Il caso Orlandi in un film

In La verità sta in cielo Roberto Faenza ricostruisce la storia della ragazza scomparsa nell'83

    di Antonio Di Dio

La verità sta in cielo di Roberto Faenza. Un film che si inserisce di diritto nel filone cinematografico dei film d’inchiesta, che da sempre ripercorre la storia della seconda repubblica italiana, da “Le mani sulla città” del 1963 di Francesco Rosi, passando per “Un cittadino al di sopra di ogni sospetto” di Elio Petri del 1977, sino ai più recenti “Il muro di Gomma” del 1991 di Marco Risi e “Romanzo di una strage” di Marco Tullio Giordana di qualche anno fa, solo per citarne alcuni. Un cinema di impegno civile rappresentativo di un periodo storico in Italia denso di abitudini pericolose e di misteri irrisolti. Il film di Faenza, attraverso l’inchiesta di una giornalista inglese (Maya Sansa) inviata in Italia dopo il clamore di Mafia Capitale, con l’aiuto di una giornalista italiana (Valentina Ludovini) cerca di ricostruire la vicenda della scomparsa nel 1983 di Emanuela Orlandi, che all’epoca suscitò molto clamore in quanto cittadina dello stato vaticano. 

Attraverso la figura di Sabrina Minardi (Greta Scarano) in quegli anni compagna di Renato De Pedis (Renato Scamarcio) detto anche Renatino, ex membro della banda della Magliana, freddato nel 1990 e sepolto nella basilica di Sant’Apollinare a Roma, si ripercorre l’intera vicenda, dal giorno della scomparsa di Emanuela il 22 giugno 1983 sino ai giorni nostri, puntando i riflettori su un arco di storia denso di significato, in cui andranno ad intersecarsi scandali e morti misteriose, come il crack finanziario del Banco Ambrosiano e la morte del banchiere Roberto Calvi che evitò allo Ior (la banca vaticana) uno scandalo finanziario importante e pericoloso, e che misteriosamente fu trovato impiccato a Londra. Arresti mancati come quello dell’arcivescovo Paul Marcinkus (Presidente dello stesso Ior) condannato in Italia nel 1987, perché implicato nel caso Calvi, e riciclaggio di denaro sporco proveniente dalle casse della mafia in connessione con la P2, che evitò l’arresto per passaporto diplomatico vaticano.

Senatori e forze dell’ordine pagati a suon di mazzette, scandali, prostituzione, riciclaggio, omertà, morti ammazzati sono le maglie che si tessevano sotto la cupola Vaticana, in cui Renato De Pedis era il cardine, il focus, l’uomo della storia, il punto focale d’incontro tra malavita, chiesa e politica nella Roma di quegli anni.
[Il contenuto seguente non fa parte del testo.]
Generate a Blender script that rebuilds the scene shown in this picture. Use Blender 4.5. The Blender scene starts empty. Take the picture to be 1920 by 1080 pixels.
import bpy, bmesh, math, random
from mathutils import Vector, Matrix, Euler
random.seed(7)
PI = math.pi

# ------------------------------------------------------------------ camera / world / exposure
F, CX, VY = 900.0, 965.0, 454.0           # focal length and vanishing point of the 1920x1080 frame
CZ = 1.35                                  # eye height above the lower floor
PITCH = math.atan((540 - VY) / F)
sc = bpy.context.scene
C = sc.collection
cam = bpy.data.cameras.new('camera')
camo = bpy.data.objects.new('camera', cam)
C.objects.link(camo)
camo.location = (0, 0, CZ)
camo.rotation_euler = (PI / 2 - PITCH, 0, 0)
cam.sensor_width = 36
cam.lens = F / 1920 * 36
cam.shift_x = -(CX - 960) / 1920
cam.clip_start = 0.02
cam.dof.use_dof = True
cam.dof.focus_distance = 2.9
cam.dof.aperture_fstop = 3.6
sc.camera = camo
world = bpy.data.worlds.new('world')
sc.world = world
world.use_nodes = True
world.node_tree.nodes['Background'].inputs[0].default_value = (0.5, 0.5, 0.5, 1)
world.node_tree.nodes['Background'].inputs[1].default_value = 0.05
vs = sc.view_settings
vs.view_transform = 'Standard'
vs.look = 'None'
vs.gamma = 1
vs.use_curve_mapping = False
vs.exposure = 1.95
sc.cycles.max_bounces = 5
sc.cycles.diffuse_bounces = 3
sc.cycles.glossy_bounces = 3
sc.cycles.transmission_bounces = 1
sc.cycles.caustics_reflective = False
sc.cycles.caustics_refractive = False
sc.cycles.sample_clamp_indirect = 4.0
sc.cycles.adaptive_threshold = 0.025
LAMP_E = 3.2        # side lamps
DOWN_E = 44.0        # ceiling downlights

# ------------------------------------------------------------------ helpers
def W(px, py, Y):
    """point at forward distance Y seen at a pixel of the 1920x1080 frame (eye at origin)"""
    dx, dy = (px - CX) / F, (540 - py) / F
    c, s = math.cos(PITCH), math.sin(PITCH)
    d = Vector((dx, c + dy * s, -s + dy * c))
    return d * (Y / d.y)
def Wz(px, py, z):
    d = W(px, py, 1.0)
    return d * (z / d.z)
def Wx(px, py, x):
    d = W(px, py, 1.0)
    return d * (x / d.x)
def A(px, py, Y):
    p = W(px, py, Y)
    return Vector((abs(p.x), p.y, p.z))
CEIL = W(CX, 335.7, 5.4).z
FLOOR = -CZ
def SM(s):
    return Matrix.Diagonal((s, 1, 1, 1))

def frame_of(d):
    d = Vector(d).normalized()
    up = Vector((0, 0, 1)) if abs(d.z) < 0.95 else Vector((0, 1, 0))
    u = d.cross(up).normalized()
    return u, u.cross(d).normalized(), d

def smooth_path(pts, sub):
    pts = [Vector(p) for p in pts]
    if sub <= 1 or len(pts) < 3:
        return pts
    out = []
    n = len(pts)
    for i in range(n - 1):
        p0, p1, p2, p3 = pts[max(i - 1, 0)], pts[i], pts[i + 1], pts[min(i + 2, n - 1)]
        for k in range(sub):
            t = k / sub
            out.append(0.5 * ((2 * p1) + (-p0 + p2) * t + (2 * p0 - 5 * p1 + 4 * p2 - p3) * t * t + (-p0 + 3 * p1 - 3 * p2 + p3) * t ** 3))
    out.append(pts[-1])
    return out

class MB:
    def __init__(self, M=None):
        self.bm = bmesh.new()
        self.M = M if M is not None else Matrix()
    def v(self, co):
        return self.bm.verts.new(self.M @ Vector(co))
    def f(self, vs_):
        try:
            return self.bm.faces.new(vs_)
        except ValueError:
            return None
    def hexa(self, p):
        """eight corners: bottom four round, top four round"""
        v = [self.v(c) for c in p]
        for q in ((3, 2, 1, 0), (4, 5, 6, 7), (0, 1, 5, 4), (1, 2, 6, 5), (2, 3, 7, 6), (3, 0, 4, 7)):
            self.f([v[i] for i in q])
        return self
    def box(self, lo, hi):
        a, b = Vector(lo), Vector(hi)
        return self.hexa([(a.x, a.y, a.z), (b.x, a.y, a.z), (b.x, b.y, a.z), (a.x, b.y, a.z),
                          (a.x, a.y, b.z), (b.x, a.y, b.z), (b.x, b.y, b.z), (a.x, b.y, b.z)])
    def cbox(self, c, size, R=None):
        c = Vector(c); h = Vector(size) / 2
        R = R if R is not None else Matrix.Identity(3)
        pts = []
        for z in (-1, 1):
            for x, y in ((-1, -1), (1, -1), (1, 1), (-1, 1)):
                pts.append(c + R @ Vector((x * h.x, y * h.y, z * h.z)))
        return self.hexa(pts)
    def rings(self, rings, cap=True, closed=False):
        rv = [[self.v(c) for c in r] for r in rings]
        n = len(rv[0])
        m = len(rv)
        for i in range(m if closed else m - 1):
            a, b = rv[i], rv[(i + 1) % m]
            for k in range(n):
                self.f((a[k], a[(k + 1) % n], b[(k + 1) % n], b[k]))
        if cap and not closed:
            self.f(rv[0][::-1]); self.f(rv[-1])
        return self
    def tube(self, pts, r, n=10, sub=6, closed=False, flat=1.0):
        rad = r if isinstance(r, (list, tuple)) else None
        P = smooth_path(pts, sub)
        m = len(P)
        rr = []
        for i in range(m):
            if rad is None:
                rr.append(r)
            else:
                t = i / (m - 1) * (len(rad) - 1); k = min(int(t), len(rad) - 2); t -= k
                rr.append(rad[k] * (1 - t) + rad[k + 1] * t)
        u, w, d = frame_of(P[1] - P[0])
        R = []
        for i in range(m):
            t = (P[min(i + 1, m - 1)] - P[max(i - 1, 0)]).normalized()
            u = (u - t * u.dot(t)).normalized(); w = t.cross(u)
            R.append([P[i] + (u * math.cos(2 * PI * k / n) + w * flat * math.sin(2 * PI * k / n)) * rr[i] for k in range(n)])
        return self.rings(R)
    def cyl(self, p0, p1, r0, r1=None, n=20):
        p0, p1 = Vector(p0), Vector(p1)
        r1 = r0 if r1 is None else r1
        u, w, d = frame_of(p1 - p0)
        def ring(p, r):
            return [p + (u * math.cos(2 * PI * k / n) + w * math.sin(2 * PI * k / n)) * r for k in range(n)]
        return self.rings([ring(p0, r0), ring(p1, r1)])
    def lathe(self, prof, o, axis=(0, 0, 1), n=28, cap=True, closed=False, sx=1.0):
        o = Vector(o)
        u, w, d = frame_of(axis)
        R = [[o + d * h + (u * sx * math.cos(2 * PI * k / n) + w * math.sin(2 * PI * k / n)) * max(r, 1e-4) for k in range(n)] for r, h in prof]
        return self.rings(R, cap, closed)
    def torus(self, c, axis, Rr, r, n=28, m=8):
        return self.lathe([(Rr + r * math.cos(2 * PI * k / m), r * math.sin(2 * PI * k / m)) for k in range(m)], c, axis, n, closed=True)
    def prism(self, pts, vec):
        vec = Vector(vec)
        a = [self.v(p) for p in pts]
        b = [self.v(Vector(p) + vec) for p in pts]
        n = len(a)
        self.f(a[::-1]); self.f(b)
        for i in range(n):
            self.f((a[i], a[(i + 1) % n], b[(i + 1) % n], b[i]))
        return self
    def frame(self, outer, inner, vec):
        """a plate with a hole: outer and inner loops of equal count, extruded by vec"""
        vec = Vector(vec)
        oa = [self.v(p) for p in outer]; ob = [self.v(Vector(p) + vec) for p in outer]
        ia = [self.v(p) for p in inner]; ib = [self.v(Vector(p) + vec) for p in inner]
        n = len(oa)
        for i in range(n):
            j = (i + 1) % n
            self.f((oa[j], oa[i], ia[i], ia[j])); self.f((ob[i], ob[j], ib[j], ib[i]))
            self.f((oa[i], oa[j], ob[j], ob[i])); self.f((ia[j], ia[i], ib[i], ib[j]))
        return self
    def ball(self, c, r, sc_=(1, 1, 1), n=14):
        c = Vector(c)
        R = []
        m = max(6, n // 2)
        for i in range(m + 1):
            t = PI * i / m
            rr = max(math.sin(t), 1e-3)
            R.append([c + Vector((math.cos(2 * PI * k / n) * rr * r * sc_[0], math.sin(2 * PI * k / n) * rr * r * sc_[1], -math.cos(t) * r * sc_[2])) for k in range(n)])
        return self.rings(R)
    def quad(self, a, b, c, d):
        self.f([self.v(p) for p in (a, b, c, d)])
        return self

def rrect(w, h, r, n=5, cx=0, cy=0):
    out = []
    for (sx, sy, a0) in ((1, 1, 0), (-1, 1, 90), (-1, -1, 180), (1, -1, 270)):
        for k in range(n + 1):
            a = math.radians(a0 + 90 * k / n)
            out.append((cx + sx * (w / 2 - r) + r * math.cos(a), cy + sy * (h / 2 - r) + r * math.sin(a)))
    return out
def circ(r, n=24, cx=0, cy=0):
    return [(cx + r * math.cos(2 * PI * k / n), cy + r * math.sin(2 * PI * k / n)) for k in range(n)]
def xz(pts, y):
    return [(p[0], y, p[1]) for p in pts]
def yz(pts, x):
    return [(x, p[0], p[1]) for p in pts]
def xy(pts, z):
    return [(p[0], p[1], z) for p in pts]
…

Sabrina Minardi è il testimone, la voce di quella storia, una storia di cui la scomparsa di Emanuela non è che l’inizio, il prezzo che la chiesa ha dovuto pagare per aver peccato di quella lussuria, che a tutt’oggi nonostante il mea culpa sembra non voler scardinare dalle proprie fondamenta. Faenza riesce, in un film che in un certo senso si compone attraverso un mix, di immagini reali e filmiche, a raccontarci una realtà che sembra superare la fantasia.

Fatti e persone che vengono tenuti insieme in maniera lucida e allo stesso tempo efficace, mostrano un percorso complesso e una serie di collegamenti tra eventi, che sembrerebbero distanti tra loro: Calvi, Marcinkus, De pedis, la Minardi, tutti concorrono a descrivere, come pedine necessarie, un disegno più grande: quell’arco di tempo pre-tangentopoli tanto caro alla magistratura. La verità sta in cielo è un film storico, d’inchiesta, un atto di accusa forte all’omertà che la chiesa ha mostrato e che ancora tutt’ora osserva nel dare voce ad un passato scomodo. Ciò che appare dalla pellicola di Faenza è che forse Emanuela fu qualcosa di più di un semplice rapimento, forse il principio di quella Roma oggi specchio di un’Italia complessa, difficile, dannatamente corrotta nell’animo.